# Directive
Determine how many lines include the string "empty". Output that number only.

# Records for this exercise
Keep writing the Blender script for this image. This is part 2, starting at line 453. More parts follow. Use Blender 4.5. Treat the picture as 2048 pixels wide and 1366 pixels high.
* * *
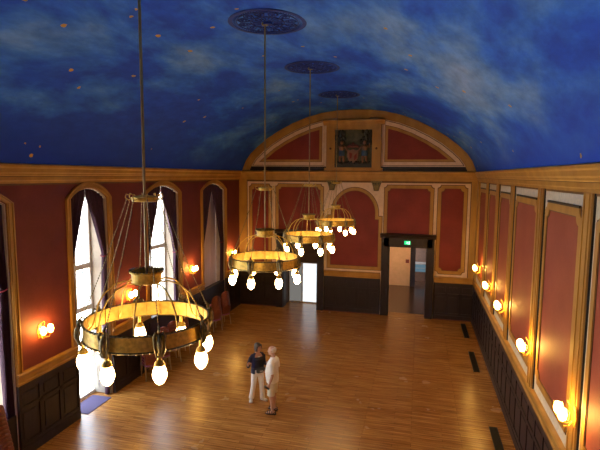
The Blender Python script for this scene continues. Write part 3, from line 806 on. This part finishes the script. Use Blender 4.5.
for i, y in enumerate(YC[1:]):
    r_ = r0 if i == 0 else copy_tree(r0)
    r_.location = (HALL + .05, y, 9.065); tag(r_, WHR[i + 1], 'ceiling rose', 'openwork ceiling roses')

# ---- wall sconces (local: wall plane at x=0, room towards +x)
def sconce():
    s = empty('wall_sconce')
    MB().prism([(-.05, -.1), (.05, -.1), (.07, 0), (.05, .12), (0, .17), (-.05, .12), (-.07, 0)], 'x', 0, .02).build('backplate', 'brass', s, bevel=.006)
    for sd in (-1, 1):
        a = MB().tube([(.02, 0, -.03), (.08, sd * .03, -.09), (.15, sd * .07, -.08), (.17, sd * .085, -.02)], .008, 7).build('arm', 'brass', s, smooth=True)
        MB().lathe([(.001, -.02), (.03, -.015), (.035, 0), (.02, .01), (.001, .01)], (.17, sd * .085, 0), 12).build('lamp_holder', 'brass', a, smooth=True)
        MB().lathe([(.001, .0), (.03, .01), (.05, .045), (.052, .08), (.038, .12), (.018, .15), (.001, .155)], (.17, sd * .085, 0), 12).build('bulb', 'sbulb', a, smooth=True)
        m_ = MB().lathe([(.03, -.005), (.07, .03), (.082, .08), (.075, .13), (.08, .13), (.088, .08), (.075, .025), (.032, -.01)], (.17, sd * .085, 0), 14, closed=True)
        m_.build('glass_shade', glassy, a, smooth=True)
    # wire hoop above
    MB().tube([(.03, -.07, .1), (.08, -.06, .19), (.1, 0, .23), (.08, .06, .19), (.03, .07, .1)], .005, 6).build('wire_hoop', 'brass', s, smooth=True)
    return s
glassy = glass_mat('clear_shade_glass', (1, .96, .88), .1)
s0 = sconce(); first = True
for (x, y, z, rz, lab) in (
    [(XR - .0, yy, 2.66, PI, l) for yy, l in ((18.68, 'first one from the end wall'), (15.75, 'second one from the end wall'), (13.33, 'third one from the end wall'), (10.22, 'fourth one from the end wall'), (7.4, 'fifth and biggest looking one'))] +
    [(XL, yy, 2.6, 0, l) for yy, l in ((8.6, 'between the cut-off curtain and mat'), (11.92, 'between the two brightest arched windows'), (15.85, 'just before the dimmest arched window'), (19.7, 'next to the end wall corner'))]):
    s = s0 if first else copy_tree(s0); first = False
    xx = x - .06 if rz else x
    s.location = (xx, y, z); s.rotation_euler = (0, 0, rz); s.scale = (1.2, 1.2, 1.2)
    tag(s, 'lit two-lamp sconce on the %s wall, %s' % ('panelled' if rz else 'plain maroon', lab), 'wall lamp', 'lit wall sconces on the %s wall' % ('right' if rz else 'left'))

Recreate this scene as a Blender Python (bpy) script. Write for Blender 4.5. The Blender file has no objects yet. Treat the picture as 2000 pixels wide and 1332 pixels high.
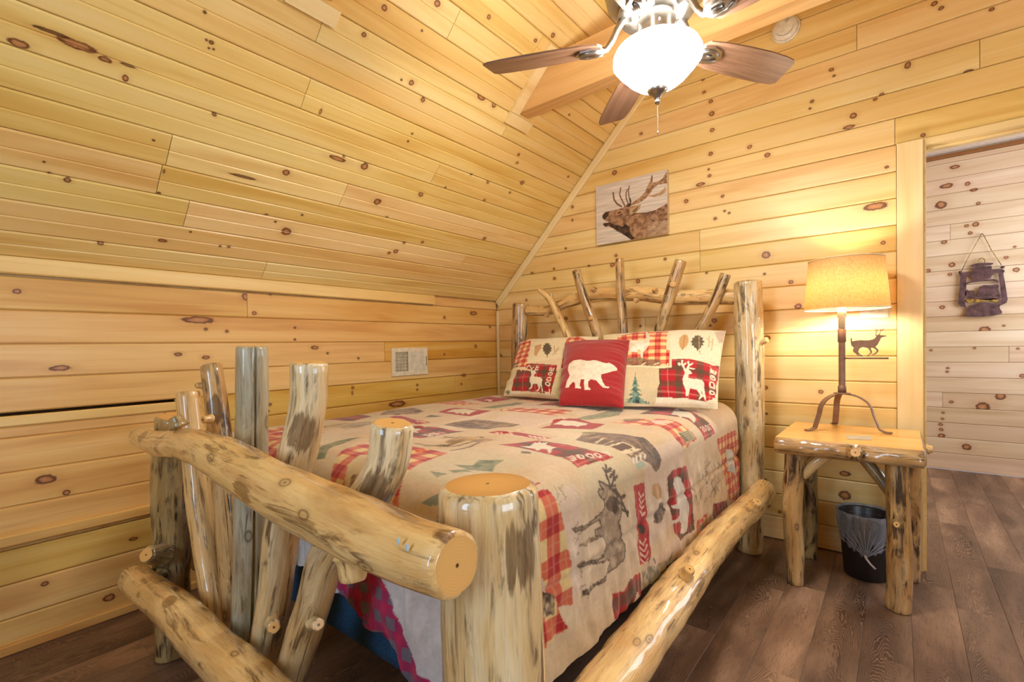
==
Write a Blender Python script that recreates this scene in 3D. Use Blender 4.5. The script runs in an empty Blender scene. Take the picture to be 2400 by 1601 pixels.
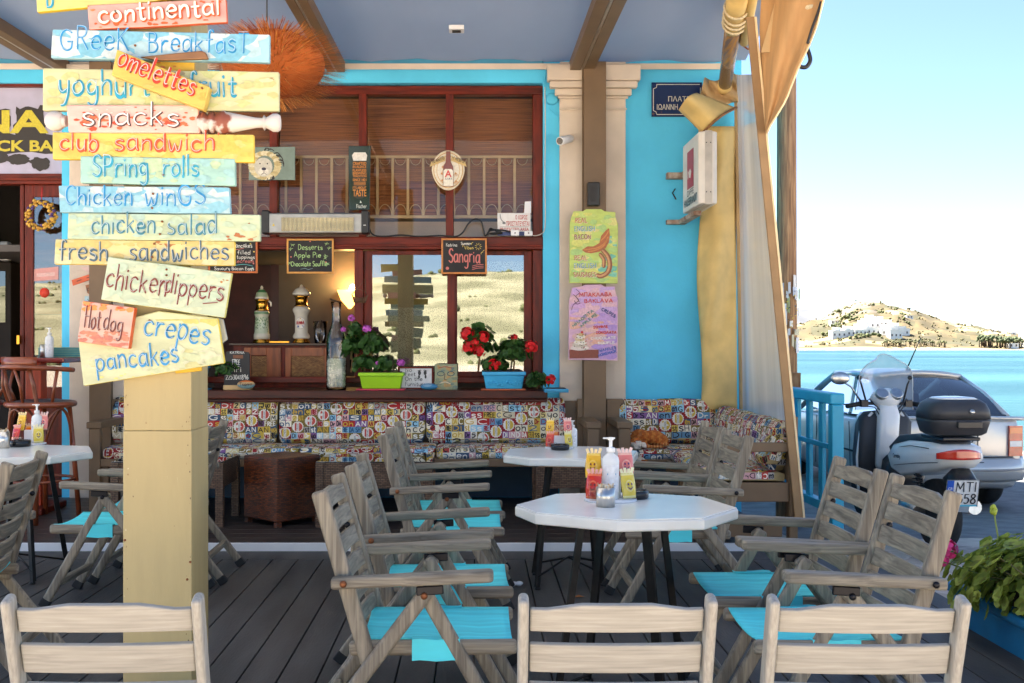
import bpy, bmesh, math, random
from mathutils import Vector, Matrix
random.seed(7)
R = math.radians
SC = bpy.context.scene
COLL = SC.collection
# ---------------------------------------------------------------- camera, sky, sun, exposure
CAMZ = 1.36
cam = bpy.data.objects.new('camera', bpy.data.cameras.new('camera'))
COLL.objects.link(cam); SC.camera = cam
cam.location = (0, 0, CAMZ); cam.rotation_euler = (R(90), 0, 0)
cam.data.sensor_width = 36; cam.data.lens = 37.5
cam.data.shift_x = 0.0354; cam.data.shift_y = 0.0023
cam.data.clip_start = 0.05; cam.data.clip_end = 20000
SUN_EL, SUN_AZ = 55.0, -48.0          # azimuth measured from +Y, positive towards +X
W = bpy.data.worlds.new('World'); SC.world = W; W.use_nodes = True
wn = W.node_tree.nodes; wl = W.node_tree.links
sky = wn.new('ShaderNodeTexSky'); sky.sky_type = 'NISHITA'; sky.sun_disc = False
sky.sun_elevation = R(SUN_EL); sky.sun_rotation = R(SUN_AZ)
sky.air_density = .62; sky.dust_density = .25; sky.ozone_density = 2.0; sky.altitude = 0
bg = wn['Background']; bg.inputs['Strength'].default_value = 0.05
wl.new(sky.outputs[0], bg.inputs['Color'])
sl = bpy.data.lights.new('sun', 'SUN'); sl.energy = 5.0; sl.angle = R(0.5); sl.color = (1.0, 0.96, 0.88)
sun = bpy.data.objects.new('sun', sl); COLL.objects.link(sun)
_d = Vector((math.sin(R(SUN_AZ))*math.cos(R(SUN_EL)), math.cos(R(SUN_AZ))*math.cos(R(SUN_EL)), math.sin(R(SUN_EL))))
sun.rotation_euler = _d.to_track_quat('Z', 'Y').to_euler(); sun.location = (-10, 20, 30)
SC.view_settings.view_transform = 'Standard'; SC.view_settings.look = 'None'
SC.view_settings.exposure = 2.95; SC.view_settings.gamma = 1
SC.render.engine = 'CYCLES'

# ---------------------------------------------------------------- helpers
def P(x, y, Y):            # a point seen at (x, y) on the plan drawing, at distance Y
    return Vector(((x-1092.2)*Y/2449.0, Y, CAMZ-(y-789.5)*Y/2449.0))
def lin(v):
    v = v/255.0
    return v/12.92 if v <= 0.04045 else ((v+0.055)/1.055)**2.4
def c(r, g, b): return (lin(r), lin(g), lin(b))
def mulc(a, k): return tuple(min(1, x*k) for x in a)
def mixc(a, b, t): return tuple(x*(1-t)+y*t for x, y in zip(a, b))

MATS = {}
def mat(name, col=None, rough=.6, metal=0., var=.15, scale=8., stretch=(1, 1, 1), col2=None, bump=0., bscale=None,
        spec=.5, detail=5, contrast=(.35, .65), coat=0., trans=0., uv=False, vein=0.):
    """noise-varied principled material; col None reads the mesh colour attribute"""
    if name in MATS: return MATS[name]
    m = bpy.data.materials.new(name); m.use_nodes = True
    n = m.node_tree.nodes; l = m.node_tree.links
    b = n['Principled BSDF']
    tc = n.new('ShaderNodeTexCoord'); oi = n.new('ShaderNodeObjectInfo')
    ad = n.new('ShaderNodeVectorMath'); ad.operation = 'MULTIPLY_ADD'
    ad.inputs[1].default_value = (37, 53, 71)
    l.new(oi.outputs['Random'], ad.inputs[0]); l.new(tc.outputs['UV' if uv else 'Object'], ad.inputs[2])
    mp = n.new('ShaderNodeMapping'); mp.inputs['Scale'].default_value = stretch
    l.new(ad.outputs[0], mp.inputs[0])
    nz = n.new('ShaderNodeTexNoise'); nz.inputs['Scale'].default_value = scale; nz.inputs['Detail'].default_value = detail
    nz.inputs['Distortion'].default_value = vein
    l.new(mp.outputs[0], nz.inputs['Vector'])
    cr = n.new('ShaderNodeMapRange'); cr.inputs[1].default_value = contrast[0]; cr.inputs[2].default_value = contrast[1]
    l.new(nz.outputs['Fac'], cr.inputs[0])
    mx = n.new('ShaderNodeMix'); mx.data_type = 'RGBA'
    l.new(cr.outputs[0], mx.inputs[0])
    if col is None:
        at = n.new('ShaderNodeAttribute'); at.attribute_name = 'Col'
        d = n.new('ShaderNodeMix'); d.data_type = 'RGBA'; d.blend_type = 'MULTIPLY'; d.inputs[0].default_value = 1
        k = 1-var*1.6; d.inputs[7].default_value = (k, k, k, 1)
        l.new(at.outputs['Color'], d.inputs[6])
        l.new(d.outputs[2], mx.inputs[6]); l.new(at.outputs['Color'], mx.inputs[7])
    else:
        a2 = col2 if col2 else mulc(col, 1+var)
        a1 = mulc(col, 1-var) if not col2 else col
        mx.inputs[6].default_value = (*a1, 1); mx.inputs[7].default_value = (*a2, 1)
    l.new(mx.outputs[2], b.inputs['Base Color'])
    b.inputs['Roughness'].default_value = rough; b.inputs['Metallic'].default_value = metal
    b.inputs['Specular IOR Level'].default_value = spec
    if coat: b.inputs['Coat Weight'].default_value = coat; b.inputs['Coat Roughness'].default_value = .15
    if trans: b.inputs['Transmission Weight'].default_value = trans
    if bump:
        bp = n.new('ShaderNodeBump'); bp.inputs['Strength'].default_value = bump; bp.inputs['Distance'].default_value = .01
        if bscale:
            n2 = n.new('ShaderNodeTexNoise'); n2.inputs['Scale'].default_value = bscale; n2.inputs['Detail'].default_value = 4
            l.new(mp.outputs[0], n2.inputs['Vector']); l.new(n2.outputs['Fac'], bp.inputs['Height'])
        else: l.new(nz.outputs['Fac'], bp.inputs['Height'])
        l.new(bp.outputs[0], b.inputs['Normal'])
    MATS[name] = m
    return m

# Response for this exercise
2